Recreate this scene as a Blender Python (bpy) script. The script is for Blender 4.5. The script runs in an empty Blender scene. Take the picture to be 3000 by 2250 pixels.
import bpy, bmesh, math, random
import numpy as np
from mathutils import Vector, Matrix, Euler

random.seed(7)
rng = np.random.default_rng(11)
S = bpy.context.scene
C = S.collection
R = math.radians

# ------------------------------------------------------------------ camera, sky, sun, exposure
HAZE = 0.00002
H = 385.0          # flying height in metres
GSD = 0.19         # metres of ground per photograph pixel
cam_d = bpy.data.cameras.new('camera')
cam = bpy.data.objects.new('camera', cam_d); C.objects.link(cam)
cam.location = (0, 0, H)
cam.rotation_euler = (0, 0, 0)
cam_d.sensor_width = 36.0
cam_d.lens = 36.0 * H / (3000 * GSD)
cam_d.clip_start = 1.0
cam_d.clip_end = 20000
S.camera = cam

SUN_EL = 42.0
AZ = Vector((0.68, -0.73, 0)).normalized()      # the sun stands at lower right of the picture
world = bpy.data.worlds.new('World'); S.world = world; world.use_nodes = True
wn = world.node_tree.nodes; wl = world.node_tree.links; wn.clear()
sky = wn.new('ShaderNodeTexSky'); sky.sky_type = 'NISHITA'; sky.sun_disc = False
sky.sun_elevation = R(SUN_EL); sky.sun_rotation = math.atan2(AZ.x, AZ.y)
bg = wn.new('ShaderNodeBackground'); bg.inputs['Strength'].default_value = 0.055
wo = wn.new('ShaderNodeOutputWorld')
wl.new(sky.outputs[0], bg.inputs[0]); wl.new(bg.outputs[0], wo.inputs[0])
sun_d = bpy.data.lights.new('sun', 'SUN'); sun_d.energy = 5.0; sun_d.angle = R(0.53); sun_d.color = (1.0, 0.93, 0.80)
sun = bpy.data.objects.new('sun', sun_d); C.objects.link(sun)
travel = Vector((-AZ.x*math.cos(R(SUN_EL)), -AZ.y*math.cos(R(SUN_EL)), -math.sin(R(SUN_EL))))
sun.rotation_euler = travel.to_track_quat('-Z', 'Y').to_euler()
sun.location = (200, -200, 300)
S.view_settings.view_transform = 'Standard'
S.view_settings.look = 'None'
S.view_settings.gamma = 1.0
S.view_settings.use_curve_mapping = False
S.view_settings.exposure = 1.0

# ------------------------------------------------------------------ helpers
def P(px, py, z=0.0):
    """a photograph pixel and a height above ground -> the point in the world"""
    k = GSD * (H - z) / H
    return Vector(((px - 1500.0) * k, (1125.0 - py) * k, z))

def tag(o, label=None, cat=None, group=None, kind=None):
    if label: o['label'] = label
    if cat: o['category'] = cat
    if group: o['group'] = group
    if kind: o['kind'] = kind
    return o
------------
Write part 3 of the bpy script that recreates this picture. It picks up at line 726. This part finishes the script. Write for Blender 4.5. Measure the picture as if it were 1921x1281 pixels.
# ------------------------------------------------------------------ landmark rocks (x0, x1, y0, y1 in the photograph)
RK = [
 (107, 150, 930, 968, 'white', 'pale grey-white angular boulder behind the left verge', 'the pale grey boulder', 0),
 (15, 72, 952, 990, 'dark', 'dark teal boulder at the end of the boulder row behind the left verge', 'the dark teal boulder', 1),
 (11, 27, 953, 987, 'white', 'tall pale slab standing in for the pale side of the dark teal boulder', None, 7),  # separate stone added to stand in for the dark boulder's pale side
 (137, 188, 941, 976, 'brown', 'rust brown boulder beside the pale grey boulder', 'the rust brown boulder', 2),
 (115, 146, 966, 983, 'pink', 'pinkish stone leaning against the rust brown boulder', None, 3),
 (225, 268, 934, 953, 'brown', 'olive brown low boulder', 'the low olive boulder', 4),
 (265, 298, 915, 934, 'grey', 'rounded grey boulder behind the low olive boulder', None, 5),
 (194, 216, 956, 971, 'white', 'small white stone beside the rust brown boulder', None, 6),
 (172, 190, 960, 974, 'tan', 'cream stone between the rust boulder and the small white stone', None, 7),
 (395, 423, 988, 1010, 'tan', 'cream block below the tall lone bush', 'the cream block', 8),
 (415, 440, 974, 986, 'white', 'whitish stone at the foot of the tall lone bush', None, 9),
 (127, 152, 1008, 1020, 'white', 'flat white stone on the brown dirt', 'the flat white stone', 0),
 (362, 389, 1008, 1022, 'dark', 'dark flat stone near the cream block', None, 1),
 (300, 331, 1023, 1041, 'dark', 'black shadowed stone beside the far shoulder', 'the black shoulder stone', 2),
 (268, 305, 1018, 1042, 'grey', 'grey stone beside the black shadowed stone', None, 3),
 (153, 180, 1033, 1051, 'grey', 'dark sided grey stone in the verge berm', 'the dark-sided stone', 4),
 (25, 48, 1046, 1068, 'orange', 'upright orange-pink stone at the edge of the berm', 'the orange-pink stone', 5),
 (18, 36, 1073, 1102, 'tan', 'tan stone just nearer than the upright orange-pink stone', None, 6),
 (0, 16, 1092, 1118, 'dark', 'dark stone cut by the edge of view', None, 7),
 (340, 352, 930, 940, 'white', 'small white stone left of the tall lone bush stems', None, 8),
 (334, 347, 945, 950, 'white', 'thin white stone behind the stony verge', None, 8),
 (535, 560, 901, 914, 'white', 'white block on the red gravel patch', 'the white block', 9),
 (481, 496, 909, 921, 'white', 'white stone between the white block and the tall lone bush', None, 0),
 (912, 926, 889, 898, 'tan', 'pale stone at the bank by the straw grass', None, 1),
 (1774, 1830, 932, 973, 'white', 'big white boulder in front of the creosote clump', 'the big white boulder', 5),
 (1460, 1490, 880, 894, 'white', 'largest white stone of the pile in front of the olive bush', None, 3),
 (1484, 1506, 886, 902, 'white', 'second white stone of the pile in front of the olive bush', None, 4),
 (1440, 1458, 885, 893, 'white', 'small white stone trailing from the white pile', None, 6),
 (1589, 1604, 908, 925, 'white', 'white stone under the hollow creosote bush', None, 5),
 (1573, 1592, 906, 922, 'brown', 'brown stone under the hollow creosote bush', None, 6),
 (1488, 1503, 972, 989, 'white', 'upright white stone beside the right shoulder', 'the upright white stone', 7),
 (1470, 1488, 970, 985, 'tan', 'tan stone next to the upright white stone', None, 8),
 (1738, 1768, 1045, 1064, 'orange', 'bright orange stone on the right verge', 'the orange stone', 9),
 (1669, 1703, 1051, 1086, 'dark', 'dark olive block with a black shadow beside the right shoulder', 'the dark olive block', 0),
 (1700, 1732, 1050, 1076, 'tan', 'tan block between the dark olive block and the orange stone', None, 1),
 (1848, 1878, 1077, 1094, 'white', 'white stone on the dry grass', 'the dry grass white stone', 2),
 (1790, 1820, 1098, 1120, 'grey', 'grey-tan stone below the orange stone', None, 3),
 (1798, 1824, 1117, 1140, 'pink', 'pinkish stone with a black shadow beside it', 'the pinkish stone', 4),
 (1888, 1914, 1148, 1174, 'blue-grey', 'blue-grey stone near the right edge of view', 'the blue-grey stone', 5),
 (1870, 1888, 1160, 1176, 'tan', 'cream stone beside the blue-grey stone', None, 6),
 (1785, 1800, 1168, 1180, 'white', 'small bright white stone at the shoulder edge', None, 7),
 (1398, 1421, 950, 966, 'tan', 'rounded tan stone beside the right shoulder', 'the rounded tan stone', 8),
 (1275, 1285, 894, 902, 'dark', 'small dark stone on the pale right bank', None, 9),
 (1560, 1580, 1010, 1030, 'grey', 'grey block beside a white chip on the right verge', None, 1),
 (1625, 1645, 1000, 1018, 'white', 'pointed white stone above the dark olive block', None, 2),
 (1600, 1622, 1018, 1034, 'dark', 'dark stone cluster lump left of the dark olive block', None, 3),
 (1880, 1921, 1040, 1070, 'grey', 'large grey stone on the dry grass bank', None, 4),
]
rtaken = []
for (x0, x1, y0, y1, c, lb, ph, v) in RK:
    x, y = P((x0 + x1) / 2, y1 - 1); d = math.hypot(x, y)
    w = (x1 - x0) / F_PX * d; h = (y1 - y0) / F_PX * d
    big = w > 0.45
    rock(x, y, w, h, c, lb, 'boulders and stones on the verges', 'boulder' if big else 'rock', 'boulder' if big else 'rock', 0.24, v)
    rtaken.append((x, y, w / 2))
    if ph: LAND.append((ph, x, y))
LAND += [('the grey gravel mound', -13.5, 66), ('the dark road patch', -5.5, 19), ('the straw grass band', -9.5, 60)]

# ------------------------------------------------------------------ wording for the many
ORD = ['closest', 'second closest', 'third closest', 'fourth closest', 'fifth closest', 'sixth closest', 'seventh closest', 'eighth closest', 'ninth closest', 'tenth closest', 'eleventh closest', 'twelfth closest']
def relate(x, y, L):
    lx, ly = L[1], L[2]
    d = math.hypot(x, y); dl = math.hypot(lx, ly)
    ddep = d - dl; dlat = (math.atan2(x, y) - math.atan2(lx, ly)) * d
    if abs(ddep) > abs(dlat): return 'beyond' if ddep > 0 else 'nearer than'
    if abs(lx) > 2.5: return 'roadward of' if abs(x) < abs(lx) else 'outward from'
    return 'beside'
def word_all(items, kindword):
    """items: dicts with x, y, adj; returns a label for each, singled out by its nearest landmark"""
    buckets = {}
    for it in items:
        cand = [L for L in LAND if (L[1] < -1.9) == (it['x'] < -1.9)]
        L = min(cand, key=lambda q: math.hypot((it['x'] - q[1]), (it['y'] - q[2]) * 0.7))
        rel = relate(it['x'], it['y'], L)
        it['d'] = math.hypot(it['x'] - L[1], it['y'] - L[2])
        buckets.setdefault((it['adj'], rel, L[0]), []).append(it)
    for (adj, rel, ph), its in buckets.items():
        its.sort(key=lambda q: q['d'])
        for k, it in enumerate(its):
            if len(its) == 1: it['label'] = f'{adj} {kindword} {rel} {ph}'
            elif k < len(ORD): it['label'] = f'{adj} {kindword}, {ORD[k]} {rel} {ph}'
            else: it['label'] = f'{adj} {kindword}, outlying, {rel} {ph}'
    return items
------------
● What you are asked to do
Take exactly the lines from the one containing "Recreate this scene" through the one containing "S.camera = cam" in the data above, and output them with nothing added.

● The completed task
Recreate this scene as a Blender Python (bpy) script. The script is for Blender 4.5. The script runs in an empty Blender scene. Take the picture to be 3000 by 2250 pixels.
import bpy, bmesh, math, random
import numpy as np
from mathutils import Vector, Matrix, Euler

random.seed(7)
rng = np.random.default_rng(11)
S = bpy.context.scene
C = S.collection
R = math.radians

# ------------------------------------------------------------------ camera, sky, sun, exposure
HAZE = 0.00002
H = 385.0          # flying height in metres
GSD = 0.19         # metres of ground per photograph pixel
cam_d = bpy.data.cameras.new('camera')
cam = bpy.data.objects.new('camera', cam_d); C.objects.link(cam)
cam.location = (0, 0, H)
cam.rotation_euler = (0, 0, 0)
cam_d.sensor_width = 36.0
cam_d.lens = 36.0 * H / (3000 * GSD)
cam_d.clip_start = 1.0
cam_d.clip_end = 20000
S.camera = cam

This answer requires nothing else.